06-conclusion.tex 2.36 KB
\section{Conclusion}
\label{sec:conclusion}

Organizational culture is built and reinforced every life year of a large-size
organization. These cultural values reflect on the internal management
processes and the norms of communication among its members. In the context of
software development projects, each institution adopts development methods that
best meet its managerial procedures and organizational routines. When two
large-size organizations decide to develop a solution collaboratively, the
development methods and workflow of one may conflict with the interests of the
other. In a case of government-academia collaboration, conciliating their
different management processes is crucial, since the poor and unadaptable
management could lead the project to fail, resulting in the waste of
population-funded resources.

In this study, we investigated the management method employed at the SPB portal
project, a partnership between the Brazilian government and universities. As a
result, we identified a set of FLOSS and agile best practices, empirically
employed by the development leaders, which improved the workflow and
relationship between the organizations involved.
 
Regarding our first research question \textit{``How to introduce FLOSS and
agile best practices into government-academia collaboration projects?''}, we
examined the SPB project and identified three macro-decisions taken by the
academic coordinators that drove them to intuitively and unsystematically adopt
nine FLOSS and agile best practices in the development process.
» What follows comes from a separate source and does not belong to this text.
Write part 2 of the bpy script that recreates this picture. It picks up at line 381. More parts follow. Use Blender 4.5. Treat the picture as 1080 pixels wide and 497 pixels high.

The interviewed responses allowed us to understand how FLOSS and agile
practices have benefited the people and project management. Based on that, we
answered our second research question \textit{``What practices favor effective
team management in government-academia collaborative projects?''}, making to
explicit 14 benefits obtained from the use of the nine best practices, all
presented in Table \ref{practices-table}.

Finally, we collected a significant amount of data and testimonials related to
the teaching of software engineering. We consider the studied project an
educational case, an example of teaching FLOSS and agile techniques applied to
real-world software development. As future work, we intend to analyze this
collected information to propose improvements in education methodologies of
software engineering undergraduate students as well.